Die deutschen Wähler wollen die ganze Hand. Scholz reicht sie ihnen. Zwar spricht er von Herausforderungen, vermeidet dabei aber jede Verbotsrhetorik und steht insgesamt für einen bedachten Weg der Umstrukturierung. Jetzt bitte bloß nicht übertreiben. Ein Kohleausstieg vor 2038? Nicht mit ihm. Allein, für so eine Politik haben wir keine Zeit mehr. Wer dies ausspricht, der riskiert eine Wahlschlappe. So das parteistrategische Kalkül.
So spricht viel dafür, dass das Abfallen der Grünen in den Umfragen viel damit zu tun hat, dass sie (neben der Linkspartei) die Bedrohungslage am deutlichsten ausgesprochen hat. Nicht umsonst verläuft die Linie der Attacke gegen die Grünen immer über die Bande des Verbots.
Die Programme der Union und der FDP sind in dieser Hinsicht ein Wohlfühlprogramm für das System. Laschet und Lindner betreiben im Grunde eine klassisch neoliberale Form der Wirtschaftspolitik, deren Maßnahmen der Deregulierung (Entfesselung) mit etwas grüner Farbe übertüncht werden. Da wird für Wasserstoff als Allheilmittel geworben und die Zukunft einer leistungsstarken Marktwirtschaft entworfen, die aus sich selbst heraus technische Innovationen erzeugt, mit denen wir alles zum Guten wenden.
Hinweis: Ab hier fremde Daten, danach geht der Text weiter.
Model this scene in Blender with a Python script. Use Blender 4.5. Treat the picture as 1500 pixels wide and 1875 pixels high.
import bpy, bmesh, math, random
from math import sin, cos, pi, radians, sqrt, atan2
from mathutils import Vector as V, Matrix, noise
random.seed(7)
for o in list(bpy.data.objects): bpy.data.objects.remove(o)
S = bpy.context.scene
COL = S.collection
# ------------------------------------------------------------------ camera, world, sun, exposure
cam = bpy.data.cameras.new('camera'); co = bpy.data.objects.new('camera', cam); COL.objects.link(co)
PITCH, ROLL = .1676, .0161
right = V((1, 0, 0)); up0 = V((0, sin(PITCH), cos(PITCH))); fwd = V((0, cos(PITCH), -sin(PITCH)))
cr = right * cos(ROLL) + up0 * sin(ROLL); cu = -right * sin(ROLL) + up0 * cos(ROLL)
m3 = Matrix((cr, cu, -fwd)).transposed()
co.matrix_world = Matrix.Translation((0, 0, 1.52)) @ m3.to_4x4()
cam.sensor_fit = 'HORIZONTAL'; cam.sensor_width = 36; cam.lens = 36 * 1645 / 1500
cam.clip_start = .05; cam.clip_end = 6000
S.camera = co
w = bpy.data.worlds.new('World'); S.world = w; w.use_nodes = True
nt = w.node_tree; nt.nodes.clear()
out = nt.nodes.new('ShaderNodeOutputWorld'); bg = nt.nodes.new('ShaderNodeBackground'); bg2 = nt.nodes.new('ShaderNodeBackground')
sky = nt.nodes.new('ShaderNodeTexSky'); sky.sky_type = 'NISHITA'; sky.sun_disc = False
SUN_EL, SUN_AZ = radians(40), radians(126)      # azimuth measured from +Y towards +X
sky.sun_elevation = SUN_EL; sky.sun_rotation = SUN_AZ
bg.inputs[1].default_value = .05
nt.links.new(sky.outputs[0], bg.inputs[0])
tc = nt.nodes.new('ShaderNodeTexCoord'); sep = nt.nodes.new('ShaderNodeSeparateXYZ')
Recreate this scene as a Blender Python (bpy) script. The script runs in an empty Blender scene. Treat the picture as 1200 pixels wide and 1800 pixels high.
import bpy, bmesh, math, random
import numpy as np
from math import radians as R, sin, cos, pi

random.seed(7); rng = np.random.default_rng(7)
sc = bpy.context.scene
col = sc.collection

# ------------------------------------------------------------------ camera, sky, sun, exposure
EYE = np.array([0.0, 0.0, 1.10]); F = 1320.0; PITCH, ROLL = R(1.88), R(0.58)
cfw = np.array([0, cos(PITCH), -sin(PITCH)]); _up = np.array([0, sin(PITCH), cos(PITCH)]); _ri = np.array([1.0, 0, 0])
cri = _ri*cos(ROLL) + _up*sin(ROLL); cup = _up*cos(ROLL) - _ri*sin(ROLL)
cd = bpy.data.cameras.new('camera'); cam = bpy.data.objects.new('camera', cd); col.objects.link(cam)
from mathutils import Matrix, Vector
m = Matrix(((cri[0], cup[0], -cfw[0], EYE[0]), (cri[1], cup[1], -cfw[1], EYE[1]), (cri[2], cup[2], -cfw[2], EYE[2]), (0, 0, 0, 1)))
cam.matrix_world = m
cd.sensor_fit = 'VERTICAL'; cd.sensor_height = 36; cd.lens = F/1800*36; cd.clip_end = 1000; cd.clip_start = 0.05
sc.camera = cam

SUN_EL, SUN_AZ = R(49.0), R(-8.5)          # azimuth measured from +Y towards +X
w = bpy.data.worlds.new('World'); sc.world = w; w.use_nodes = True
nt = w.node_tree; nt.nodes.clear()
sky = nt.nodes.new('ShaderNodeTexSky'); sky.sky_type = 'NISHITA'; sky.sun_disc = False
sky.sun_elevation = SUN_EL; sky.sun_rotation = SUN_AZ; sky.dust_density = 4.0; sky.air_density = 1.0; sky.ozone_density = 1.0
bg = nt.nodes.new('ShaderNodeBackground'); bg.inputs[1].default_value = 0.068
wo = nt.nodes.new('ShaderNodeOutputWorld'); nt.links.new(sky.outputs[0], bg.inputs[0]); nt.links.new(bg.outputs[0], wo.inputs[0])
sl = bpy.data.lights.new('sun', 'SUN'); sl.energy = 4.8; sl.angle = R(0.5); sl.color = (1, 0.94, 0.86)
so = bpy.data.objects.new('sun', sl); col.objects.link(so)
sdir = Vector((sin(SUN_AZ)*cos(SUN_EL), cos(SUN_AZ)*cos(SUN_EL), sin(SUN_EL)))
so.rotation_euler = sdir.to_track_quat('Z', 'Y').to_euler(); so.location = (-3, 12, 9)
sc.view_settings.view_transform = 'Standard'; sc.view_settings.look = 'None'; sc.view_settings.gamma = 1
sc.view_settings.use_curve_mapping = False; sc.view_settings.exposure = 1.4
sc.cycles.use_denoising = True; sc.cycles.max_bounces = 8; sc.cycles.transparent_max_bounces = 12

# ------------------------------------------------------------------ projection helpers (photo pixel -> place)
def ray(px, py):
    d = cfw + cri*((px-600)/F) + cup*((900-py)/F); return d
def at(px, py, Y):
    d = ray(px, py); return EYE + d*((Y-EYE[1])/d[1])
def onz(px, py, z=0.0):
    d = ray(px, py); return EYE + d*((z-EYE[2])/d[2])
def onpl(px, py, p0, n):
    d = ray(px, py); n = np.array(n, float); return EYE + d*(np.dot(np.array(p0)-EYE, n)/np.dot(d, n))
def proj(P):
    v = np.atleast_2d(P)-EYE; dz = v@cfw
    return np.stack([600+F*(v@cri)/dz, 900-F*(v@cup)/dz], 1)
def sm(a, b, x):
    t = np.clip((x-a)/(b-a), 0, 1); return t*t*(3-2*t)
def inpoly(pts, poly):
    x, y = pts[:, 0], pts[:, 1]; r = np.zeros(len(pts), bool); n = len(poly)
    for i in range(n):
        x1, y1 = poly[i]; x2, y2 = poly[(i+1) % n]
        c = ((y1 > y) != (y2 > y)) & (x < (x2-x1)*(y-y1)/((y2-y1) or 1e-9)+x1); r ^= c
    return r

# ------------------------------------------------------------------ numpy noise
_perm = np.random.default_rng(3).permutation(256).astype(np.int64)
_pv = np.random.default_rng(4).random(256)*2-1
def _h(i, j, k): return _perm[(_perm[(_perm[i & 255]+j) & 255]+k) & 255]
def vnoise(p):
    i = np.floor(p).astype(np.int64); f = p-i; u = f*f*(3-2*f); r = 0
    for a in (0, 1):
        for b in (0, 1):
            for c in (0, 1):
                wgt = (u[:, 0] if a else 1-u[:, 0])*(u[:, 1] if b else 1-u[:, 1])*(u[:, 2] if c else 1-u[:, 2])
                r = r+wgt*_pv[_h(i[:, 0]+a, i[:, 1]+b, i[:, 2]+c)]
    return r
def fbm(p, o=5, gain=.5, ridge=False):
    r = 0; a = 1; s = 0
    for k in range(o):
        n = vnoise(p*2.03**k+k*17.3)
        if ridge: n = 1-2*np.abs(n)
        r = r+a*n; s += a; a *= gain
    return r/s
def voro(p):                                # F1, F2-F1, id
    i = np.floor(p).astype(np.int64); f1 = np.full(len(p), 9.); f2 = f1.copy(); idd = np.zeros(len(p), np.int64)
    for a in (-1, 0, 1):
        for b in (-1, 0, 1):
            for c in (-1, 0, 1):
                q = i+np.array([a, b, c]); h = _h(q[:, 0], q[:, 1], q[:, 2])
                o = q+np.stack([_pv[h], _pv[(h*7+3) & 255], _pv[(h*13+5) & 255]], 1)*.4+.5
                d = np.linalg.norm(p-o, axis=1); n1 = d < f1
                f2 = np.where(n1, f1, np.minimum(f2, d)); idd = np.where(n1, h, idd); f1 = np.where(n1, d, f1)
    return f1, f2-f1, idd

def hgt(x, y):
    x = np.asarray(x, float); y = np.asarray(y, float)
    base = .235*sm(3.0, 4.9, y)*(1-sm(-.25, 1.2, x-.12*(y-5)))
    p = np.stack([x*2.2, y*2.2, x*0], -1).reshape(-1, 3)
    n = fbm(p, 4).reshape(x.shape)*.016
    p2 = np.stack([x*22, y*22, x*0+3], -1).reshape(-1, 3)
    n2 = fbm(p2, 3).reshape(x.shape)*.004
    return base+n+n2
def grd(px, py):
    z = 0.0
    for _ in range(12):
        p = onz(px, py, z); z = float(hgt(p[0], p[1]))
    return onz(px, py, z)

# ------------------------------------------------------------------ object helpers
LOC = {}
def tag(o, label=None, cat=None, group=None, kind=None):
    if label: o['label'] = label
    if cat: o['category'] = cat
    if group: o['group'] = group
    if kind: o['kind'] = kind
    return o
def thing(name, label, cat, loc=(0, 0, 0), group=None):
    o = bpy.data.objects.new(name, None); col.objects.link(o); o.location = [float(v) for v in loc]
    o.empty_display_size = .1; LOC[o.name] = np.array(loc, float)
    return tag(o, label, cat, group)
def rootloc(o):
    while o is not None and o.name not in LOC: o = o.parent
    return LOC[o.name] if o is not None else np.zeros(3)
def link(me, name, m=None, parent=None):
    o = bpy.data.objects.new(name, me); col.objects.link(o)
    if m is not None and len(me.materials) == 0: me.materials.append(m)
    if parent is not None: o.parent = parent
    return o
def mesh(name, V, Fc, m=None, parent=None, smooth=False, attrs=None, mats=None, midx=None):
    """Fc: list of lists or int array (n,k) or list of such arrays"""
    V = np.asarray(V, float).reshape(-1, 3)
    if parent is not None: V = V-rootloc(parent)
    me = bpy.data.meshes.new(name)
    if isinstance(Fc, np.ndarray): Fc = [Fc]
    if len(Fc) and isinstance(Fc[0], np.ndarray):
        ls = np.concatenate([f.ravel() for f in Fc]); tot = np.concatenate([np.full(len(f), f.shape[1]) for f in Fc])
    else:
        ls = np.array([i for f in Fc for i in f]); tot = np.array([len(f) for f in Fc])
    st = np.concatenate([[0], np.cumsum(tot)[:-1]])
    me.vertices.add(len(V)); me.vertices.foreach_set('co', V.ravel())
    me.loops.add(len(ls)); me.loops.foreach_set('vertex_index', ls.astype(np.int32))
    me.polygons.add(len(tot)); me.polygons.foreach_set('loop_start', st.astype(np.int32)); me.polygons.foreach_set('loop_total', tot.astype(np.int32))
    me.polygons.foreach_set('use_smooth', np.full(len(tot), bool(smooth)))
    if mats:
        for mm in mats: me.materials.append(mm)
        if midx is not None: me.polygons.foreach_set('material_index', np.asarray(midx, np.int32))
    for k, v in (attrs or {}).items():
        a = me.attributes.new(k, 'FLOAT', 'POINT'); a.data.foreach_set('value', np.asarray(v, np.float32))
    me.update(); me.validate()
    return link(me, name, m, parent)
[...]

An anderen ordnungspolitischen Stellschrauben soll bloß nicht gedreht werden. Keine Verbote, niemals. Und schon ist der Diskursrahmen verschoben und auf diesem prangt in leuchtenden Lettern das mächtige Wort "Freiheit".
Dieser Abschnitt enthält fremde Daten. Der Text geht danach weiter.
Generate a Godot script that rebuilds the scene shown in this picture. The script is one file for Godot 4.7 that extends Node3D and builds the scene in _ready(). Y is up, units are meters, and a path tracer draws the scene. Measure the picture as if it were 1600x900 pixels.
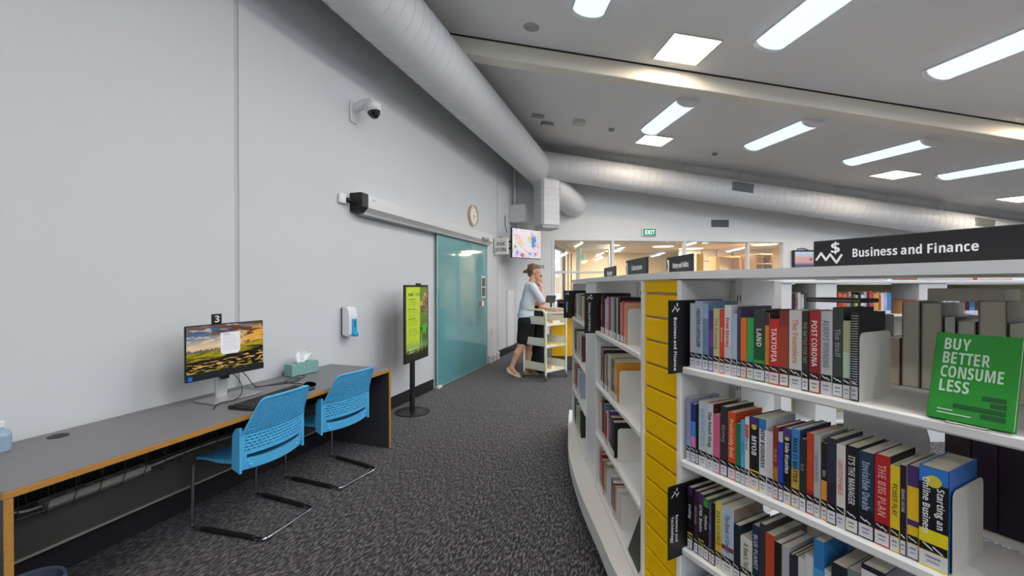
extends Node3D

# Library interior: long white wall with computer desk, curved bookshelves on the right, sloped ceiling.
# World: y up, the long wall runs along z at x = WALL, the camera looks along -z turned 18 degrees to the left.

const WALL := -2.97
const YAW := 18.0
const FARYAW := 23.11
var used := {}
var mats := {}
var rng := RandomNumberGenerator.new()
const NTH := ["first", "second", "third", "fourth", "fifth", "sixth", "seventh", "eighth", "ninth", "tenth", "eleventh", "twelfth", "thirteenth", "fourteenth", "fifteenth", "sixteenth", "seventeenth", "eighteenth", "nineteenth", "twentieth", "twenty-first", "twenty-second", "twenty-third", "twenty-fourth", "twenty-fifth", "twenty-sixth", "twenty-seventh", "twenty-eighth", "twenty-ninth", "thirtieth", "thirty-first", "thirty-second"]

# ---------------------------------------------------------------- naming and tags
func numbered(called: String) -> String:
	if not used.has(called):
		used[called] = 0
		return called
	used[called] += 1
	return "%s_%03d" % [called, used[called]]

func tag(o, label: String, category: String, group := "", kind := ""):
	o.set_meta("label", label)
	if category:
		o.set_meta("category", category)
	if group:
		o.set_meta("group", group)
	if kind:
		o.set_meta("kind", kind)
	return o

func thing(called: String, at: Vector3, turn: float, label: String, category: String, group := "") -> Node3D:
	var o := Node3D.new()
	o.name = numbered(called)
	add_child(o)
	o.position = at
	o.rotation.y = turn
	return tag(o, label, category, group)

func obj(called: String, st, m: Material, parent: Node = null) -> MeshInstance3D:
	var o := MeshInstance3D.new()
	o.mesh = st.commit() if st is SurfaceTool else st
	o.material_override = m
	if parent == null:
		o.name = numbered(called)
		add_child(o)
	else:
		o.name = called
		parent.add_child(o, true)
	return o

func struct(called: String, st, m: Material, label: String, parent: Node = null) -> MeshInstance3D:
	var o := obj(called, st, m, parent)
	if parent == null:
		o.set_meta("kind", "structure")
		o.set_meta("label", label)
	return o

# ---------------------------------------------------------------- materials
func mat(hex: String, rough := 0.6, metal := 0.0, spec := 0.5) -> StandardMaterial3D:
	var key := "%s|%.2f|%.2f|%.2f" % [hex, rough, metal, spec]
	if not mats.has(key):
		var m := StandardMaterial3D.new()
		m.albedo_color = Color(hex)
		m.roughness = rough
		m.metallic = metal
		m.metallic_specular = spec
		mats[key] = m
	return mats[key]

func glow(hex: String, energy: float, albedo := "ffffff") -> StandardMaterial3D:
	var key := "glow%s|%.2f" % [hex, energy]
	if not mats.has(key):
		var m := StandardMaterial3D.new()
		m.albedo_color = Color(albedo)
		m.roughness = 0.4
		m.emission_enabled = true
		m.emission = Color(hex)
		m.emission_energy_multiplier = energy
		mats[key] = m
	return mats[key]

func printed(im: Image, rough := 0.4, lit := 0.0) -> StandardMaterial3D:
	var m := StandardMaterial3D.new()
	var t := ImageTexture.create_from_image(im)
	m.roughness = rough
	m.albedo_texture = t
	if lit > 0.0:
		m.albedo_color = Color(0.08, 0.08, 0.08)
		m.emission_enabled = true
		m.emission_texture = t
		m.emission = Color.BLACK
		m.emission_energy_multiplier = lit
	return m

func noisy(base: String, other: String, freq: float, size: float, rough := 0.7, relief := 0.0, sx := 1.0) -> StandardMaterial3D:
	var n := FastNoiseLite.new()
	n.seed = 7
	n.frequency = freq
	n.fractal_octaves = 4
	var t := NoiseTexture2D.new()
	t.width = 512
	t.height = 512
	t.seamless = true
	t.noise = n
	var g := Gradient.new()
	g.set_color(0, Color(base))
	g.set_color(1, Color(other))
	t.color_ramp = g
	var m := StandardMaterial3D.new()
	m.albedo_texture = t
	m.uv1_triplanar = true
	m.uv1_world_triplanar = true
	m.uv1_scale = Vector3(sx, 1, 1) / size
	m.roughness = rough
	if relief > 0.0:
		var h := NoiseTexture2D.new()
		h.width = 512
		h.height = 512
		h.seamless = true
		h.noise = n
		m.heightmap_enabled = true
		m.heightmap_texture = h
		m.heightmap_scale = relief
	return m

func carpet() -> StandardMaterial3D:
	var n := FastNoiseLite.new()
	n.seed = 11
	n.noise_type = FastNoiseLite.TYPE_SIMPLEX_SMOOTH
	n.frequency = 0.03
	n.fractal_type = FastNoiseLite.FRACTAL_FBM
	n.fractal_octaves = 3
	n.fractal_gain = 0.6
	n.domain_warp_enabled = true
	n.domain_warp_amplitude = 22.0
	n.domain_warp_frequency = 0.022
	n.domain_warp_fractal_octaves = 2
	var t := NoiseTexture2D.new()
	t.width = 2048
	t.height = 2048
	t.seamless = true
	t.noise = n
	var g := Gradient.new()
	g.offsets = PackedFloat32Array([0.0, 0.36, 0.46, 0.58, 0.72, 1.0])
	g.colors = PackedColorArray([Color("161415"), Color("222021"), Color("3a3739"), Color("565254"), Color("737072"), Color("999595")])
	t.color_ramp = g
	var m := StandardMaterial3D.new()
	m.albedo_texture = t
	m.uv1_triplanar = true
	m.uv1_world_triplanar = true
	m.uv1_scale = Vector3(1.0 / 0.95, 1.0, 1.0 / 3.2)
	m.roughness = 0.95
	m.rim_enabled = true
	m.rim = 0.42
	m.rim_tint = 0.0
	m.metallic_specular = 0.2
	return m

# ---------------------------------------------------------------- mesh helpers
func sf() -> SurfaceTool:
	var s := SurfaceTool.new()
	s.begin(Mesh.PRIMITIVE_TRIANGLES)
	return s

func vert(s: SurfaceTool, p: Vector3, n: Vector3, uv := Vector2.ZERO):
	s.set_normal(n)
	s.set_uv(uv)
	s.add_vertex(p)

# a flat polygon fan, turned so that it faces along out
func poly(s: SurfaceTool, pts: Array, out: Vector3, uvs := []):
	var n: Vector3 = (pts[1] - pts[0]).cross(pts[2] - pts[0])
	if n.length() < 1e-12 and pts.size() > 3:
		n = (pts[2] - pts[0]).cross(pts[3] - pts[0])
	if n.length() < 1e-12:
		return
	n = n.normalized()
	var flip := n.dot(out) < 0.0
	if flip:
		n = -n
	for i in range(1, pts.size() - 1):
		var tri := [0, i, i + 1] if flip else [0, i + 1, i]
		for k in tri:
			vert(s, pts[k], n, uvs[k] if uvs.size() else Vector2.ZERO)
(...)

Es geht nicht mehr um den Klimawandel als existenzielle Bedrohung, sondern um Wirtschaftspolitik, Arbeitsplätze und das gute alte Geld. Wer spät nachts noch im blütenweißen Hemd über Akten gebeugt sitzt, wird die Welt retten. Es gab noch nie mehr zu tun. So steht es auf den Plakaten der FDP. Nur Produktivität führt in die Zukunft. Von Überproduktion hat Christian Lindner nie etwas gehört.
In der absurden Diskussion um die Schwarze Null kommt all das zusammen. Schulden wohnt immer eine negative Konnotation inne. Wer Schulden hat, ist nicht produktiv. Keiner möchte Schulden haben. Und das Klima rutscht in den Hintergrund.